Published online by Cambridge University Press: 05 September 2015
Anthony Knyvett
In the third part of the “Admirable Adventures,” we find our adventurer, Anthony Knivet, enjoying a rare moment of stability and quiet while living among the Tamoio in the forestland of the Mantiqueira hills, deep in the sertão of São Paulo. “One day,” he tells us, “going all alone a fishing for pleasures sake, I sat downe remembring my selfe in what state I was, and thinking what I had beene” (AA, 93). This apparently innocent remark cannot but draw our attention. After all, it gives us a rare glimpse of Knivet's emotional state in a narrative mostly concerned with events and experiences rather than with inner states of being. More important, it points to an enigmatic element: the complete opacity of Anthony Knivet's biographical self. What had he been before he set out on Cavendish's voyage? And what became of him after his return?
In the “Admirable Adventures” neither Knivet nor Purchas give us any clue about the author's real identity. This omission led most commentators to wrongly qualify Knivet as a “poore ship boy,” a self-definition he gives Salvador Correia de Sá at the outset in order to mask his real social status. This is why his companion, Henry Barrawell, reproaches him, “asking what I meant to say so to the Governour” (AA, 65), the reason possibly being that Knivet's fate among the Portuguese risked being even worse had the governor known of his kinship with influential members of the Elizabethan court.
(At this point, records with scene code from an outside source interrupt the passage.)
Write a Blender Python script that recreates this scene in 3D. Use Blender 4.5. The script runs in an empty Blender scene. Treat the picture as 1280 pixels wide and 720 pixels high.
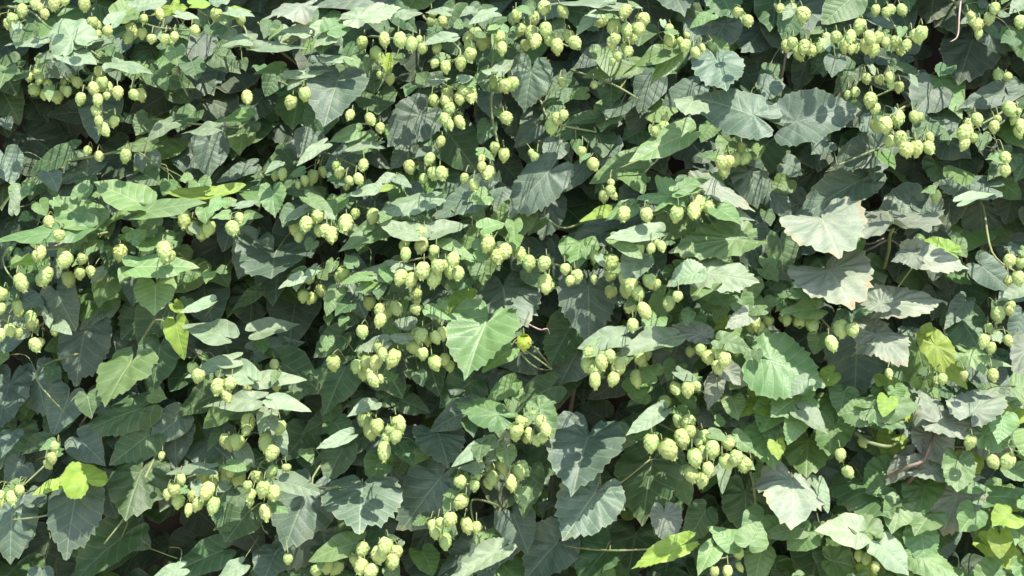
import bpy, bmesh, math, random
from mathutils import Vector, Matrix, noise
rng = random.Random(11)
C = bpy.context.scene.collection
SC = bpy.context.scene

# ------------------------------------------------------------------ camera, world, sun, exposure
D = 2.7                      # camera to wall
CZ = 1.55                    # eye height
S = 0.00125                  # metres per photo pixel on the wall
W_PX, H_PX = 1280, 720
cam = bpy.data.cameras.new('camera'); cam_o = bpy.data.objects.new('camera', cam); C.objects.link(cam_o)
cam_o.location = (0, -D, CZ); cam_o.rotation_euler = (math.pi/2, 0, 0)
cam.sensor_width = 36; cam.lens = 36*D/(W_PX*S); cam.clip_start = .05; cam.clip_end = 500
SC.camera = cam_o
SUN_EL, SUN_AZ = math.radians(59), math.radians(30)   # azimuth: from straight behind the camera towards the right
sd = Vector((math.cos(SUN_EL)*math.sin(SUN_AZ), -math.cos(SUN_EL)*math.cos(SUN_AZ), math.sin(SUN_EL)))
world = bpy.data.worlds.new('World'); SC.world = world; world.use_nodes = True
wn = world.node_tree.nodes; wl = world.node_tree.links
sky = wn.new('ShaderNodeTexSky'); sky.sky_type = 'NISHITA'; sky.sun_disc = False
sky.sun_elevation = SUN_EL; sky.sun_rotation = math.atan2(sd.x, sd.y)
wl.new(sky.outputs[0], wn['Background'].inputs[0]); wn['Background'].inputs[1].default_value = 0.15
sun = bpy.data.lights.new('sun', 'SUN'); sun.energy = 4.0; sun.angle = math.radians(.53); sun.color = (1, .95, .87)
sun_o = bpy.data.objects.new('sun', sun); C.objects.link(sun_o)
sun_o.rotation_euler = sd.to_track_quat('Z', 'Y').to_euler(); sun_o.location = (2, -4, 5)
SC.view_settings.view_transform = 'Standard'; SC.view_settings.look = 'None'
SC.view_settings.exposure = 1.5; SC.view_settings.gamma = 1

def at(px, py, d):
    """the point seen at photo pixel (px, py), d metres in front of the wall"""
    f = (D-d)/D
    return Vector(((px-W_PX/2)*S*f, -d, CZ-(py-H_PX/2)*S*f))

# ------------------------------------------------------------------ materials
def nodes(name):
    m = bpy.data.materials.new(name); m.use_nodes = True
    nt = m.node_tree; nt.nodes.clear(); return m, nt
class G:
    """tiny node-graph writer"""
    def __init__(s, nt): s.nt = nt
    def n(s, t, **kw):
        x = s.nt.nodes.new(t)
        for k, v in kw.items():
            if k.startswith('i'): s.set(x.inputs[int(k[1:])], v)
            else: setattr(x, k, v)
        return x
    def set(s, sock, v):
        if isinstance(v, bpy.types.NodeSocket): s.nt.links.new(v, sock)
        elif isinstance(v, bpy.types.Node): s.nt.links.new(v.outputs[0], sock)
        else: sock.default_value = v
    def m(s, op, a, b=0., c=0.):
        x = s.n('ShaderNodeMath', operation=op); s.set(x.inputs[0], a); s.set(x.inputs[1], b); s.set(x.inputs[2], c); return x.outputs[0]
    def mix(s, f, a, b, mode='MIX'):
        x = s.n('ShaderNodeMix', data_type='RGBA', blend_type=mode)
        s.set(x.inputs[0], f); s.set(x.inputs[6], a); s.set(x.inputs[7], b); return x.outputs[2]
    def ramp(s, f, lo, hi):
        x = s.n('ShaderNodeMapRange'); s.set(x.inputs[0], f); x.inputs[1].default_value = lo; x.inputs[2].default_value = hi; return x.outputs[0]

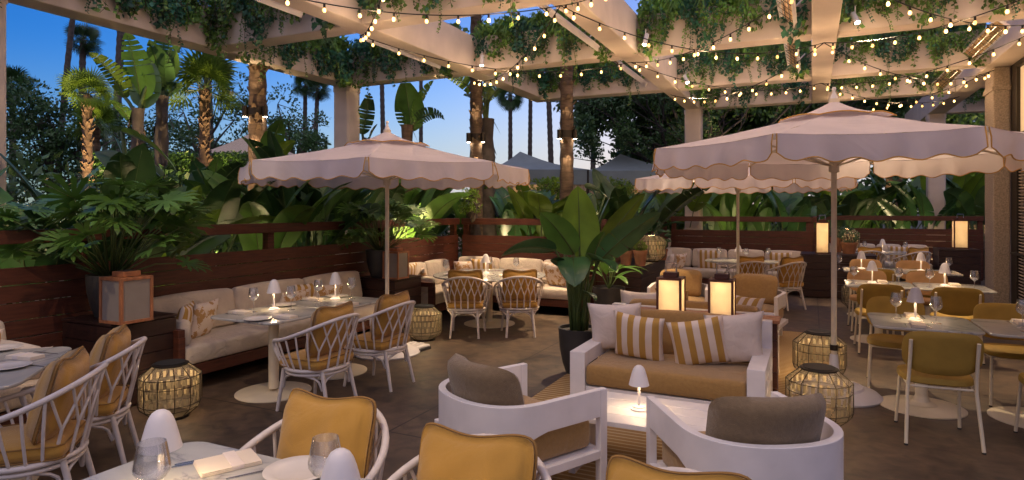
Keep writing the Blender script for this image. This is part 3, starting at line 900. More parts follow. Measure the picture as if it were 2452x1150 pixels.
# ---------------------------------------------------------------- tub chair
def make_tub(cush=M_gold):
    t = thing('rattan_tub_chair', 'x', 'chair', group='white rattan tub chairs with ochre cushions')
    def ring(ph, r=1.0): return Vector((.265 * r * sin(ph), -.255 * r * cos(ph) + .01, 0))
    def rim(s):
        ph = s * radians(140)
        k = .5 + .5 * cos(ph * 180 / 140)
        z = .605 + .215 * k ** 1.1
        return Vector((.335 * sin(ph), -.345 * cos(ph) - .03 * k + .03, z))
    fr = MB()
    pts = [rim(s) for s in [-1 + 2 * k / 36 for k in range(37)]]
    def arm(s):
        e = rim(s); q = ring(s * radians(125)); q.z = .375
        e2 = Vector((e.x * .99 + .0, e.y + .035, e.z - .10)); 
        return [e2, Vector((q.x * 1.06, q.y + .05, .46)), q]
    full = arm(-1)[::-1] + pts + arm(1)
    # smooth the hoop
    for _ in range(2):
        full = [full[0]] + [(full[i - 1] + full[i] * 2 + full[i + 1]) / 4 for i in range(1, len(full) - 1)] + [full[-1]]
    fr.tube(full, .0165, 8)
    fr.build('arm_hoop', M_rattan, t, smooth=60)
    r = MB()
    for z, rr, th in ((.372, 1.0, .016), (.338, .97, .013)):
        r.tube([ring(2 * pi * k / 36, rr) + Vector((0, 0, z)) for k in range(36)], th, 8, closed=True)
    r.build('seat_ring', M_rattan, t, smooth=60)
    for s in (-1, 1):
        sp = MB()
        for d in (62, 78, 94, 110, 125):
            ph = radians(d) * s
            top = rim(ph / radians(140)); bt = ring(ph * .97) + Vector((0, 0, .375))
            sp.tube([bt, bt.lerp(top, .5) + Vector((.008 * s, 0, 0)), top], .0085, 6)
        sp.build('side_spindles', M_rattan, t, smooth=60)
    bk = MB()
    A = [-42, -25, -8.5, 8.5, 25, 42]
    for d in A:
        ph = radians(d)
        for w in (-.008, .008):
            b0 = ring(ph * 1.15 + w) + Vector((0, 0, .375)); midz = .56
            m0 = b0.lerp(rim(ph / radians(140)), .42); 
            sgn = -1 if w < 0 else 1
            e = rim((ph + radians(16.5) * sgn) / radians(140))
            mm = b0.lerp(m0, .5); 
            p2 = m0.lerp(e, .12); p2.x += 0
            bk.tube([b0, mm, m0, p2, m0.lerp(e, .55), e], .0078, 6)
    bk.build('back_lattice', M_rattan, t, smooth=60)
    for (x, y, bx, by) in ((-.20, .20, -.225, .25), (.20, .20, .225, .25), (-.165, -.19, -.19, -.275), (.165, -.19, .19, -.275)):
        l = MB(); l.tube([(x, y, .36), ((x + bx) / 2 * .98, (y + by) / 2 * .98, .2), (bx, by, 0.0)], [.018, .0175, .015], 8)
        ctr = Vector(((x * .97 + bx * .03), (y * .97 + by * .03), .235))
        for k in (-1, 1):
            ph0 = math.atan2(x, -(y - .01)) + k * radians(30)
            q = ring(ph0, .97) + Vector((0, 0, .335))
            mid = (ctr + q) / 2; mid.z = .315; mid = mid.lerp(ctr, .12)
            l.tube([ctr + Vector((0, 0, -.03)), ctr.lerp(mid, .45) + Vector((0, 0, .012)), mid, q], [.012, .011, .010, .010], 6)
        l.build('leg', M_rattan, t, smooth=60)
    c = MB(); c.rbox((0, .015, .425), (.47, .45, .085), .038, crown=.022)
    sc = c.build('seat_cushion', cush, t, smooth=True, weld=True)
    pp = MB()
    for z in (.392, .463): pp.tube([(.238 * a, .225 * b + .015, z) for a, b in ((-1, -.86), (-.86, -1), (.86, -1), (1, -.86), (1, .86), (.86, 1), (-.86, 1), (-1, .86))], .0045, 5, closed=True)
    pp.build('piping', M_piping, sc)
    mt = Matrix.Translation((0, -.128, .685)) @ Matrix.Rotation(radians(15), 4, 'X')
    c = MB(); w, h, th = .47, .455, .155
    n = 18
    for sg in (-1, 1):
        vs = []
        for i in range(n + 1):
            for j in range(n + 1):
                u = -1 + 2 * i / n; v = -1 + 2 * j / n
                kk = max(abs(u), abs(v)) and ((abs(u) ** 7 + abs(v) ** 7) ** (1 / 7)) / max(abs(u), abs(v)) or 1
                x = w / 2 * u / kk * (1 - .05 * (1 - v * v) * abs(u)); z = h / 2 * v / kk * (1 - .05 * (1 - u * u) * abs(v)) - (.012 * (1 - u * u) * v + .008 * sin(u * 4 + 1) * v if v > 0 else 0)
                y = sg * (.012 + th / 2 * (max(0, 1 - u ** 4) * max(0, 1 - v ** 4)) ** .5)
                wr = noise.noise(Vector((u * 2.2 + 1, v * 1.4, sg * 3))) * .018 + noise.noise(Vector((u * 6, v * 2, sg * 5))) * .008
                y += sg * wr * (1 - abs(u) ** 5) * (1 - abs(v) ** 5)
                vs.append(mt @ Vector((x, y, z)))
        fs = []
        for i in range(n):
            for j in range(n):
                q = (i * (n + 1) + j, (i + 1) * (n + 1) + j, (i + 1) * (n + 1) + j + 1, i * (n + 1) + j + 1)
                fs.append(q if sg < 0 else q[::-1])
        c.add(vs, fs)
    # side wall strip closing the two faces
    def edge(u, v, sg):
        kk = ((abs(u) ** 7 + abs(v) ** 7) ** (1 / 7)) / max(abs(u), abs(v))
        x = w / 2 * u / kk * (1 - .05 * (1 - v * v) * abs(u)); z = h / 2 * v / kk * (1 - .05 * (1 - u * u) * abs(v)) - (.012 * (1 - u * u) * v + .008 * sin(u * 4 + 1) * v if v > 0 else 0)
        return mt @ Vector((x, sg * .012, z))
    per = [(-1 + 2 * k / n, -1) for k in range(n)] + [(1, -1 + 2 * k / n) for k in range(n)] + [(1 - 2 * k / n, 1) for k in range(n)] + [(-1, 1 - 2 * k / n) for k in range(n)]
    vs = [edge(u, v, -1) for u, v in per] + [edge(u, v, 1) for u, v in per]; M_ = len(per)
    c.add(vs, [(k, (k + 1) % M_, M_ + (k + 1) % M_, M_ + k) for k in range(M_)])
    bc = c.build('back_cushion', cush, t, smooth=True, weld=True)
    pp = MB(); pp.tube([edge(u * 1.012, v * 1.012, 0) for u, v in per], .0065, 6, closed=True)
    pp.build('piping', M_piping, bc)
    return t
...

Brazilian scholar Carvalho Franco was the first to hint at Anthony Knivet's true identity in his notes to the Brazilian translation of 1947. He remarks that, in the incident mentioned earlier, Knivet was deliberately concealing a background of “a much higher social level than the one mentioned,” something corroborated by a marginal note in Pilgrimage that reads “Ant. Knivet, kinsman to the Lord Knivet,” the only information Purchas ever gives us about Knivet's identity. Thomas, Lord Knyvett, was a prominent name in Elizabeth's and later in James's court. Although Franco cannot identify Anthony Knivet's exact kinship to Lord Knyvett (who died childless), he mentions the latter's brother, Sir Henry Knyvett of Charlton.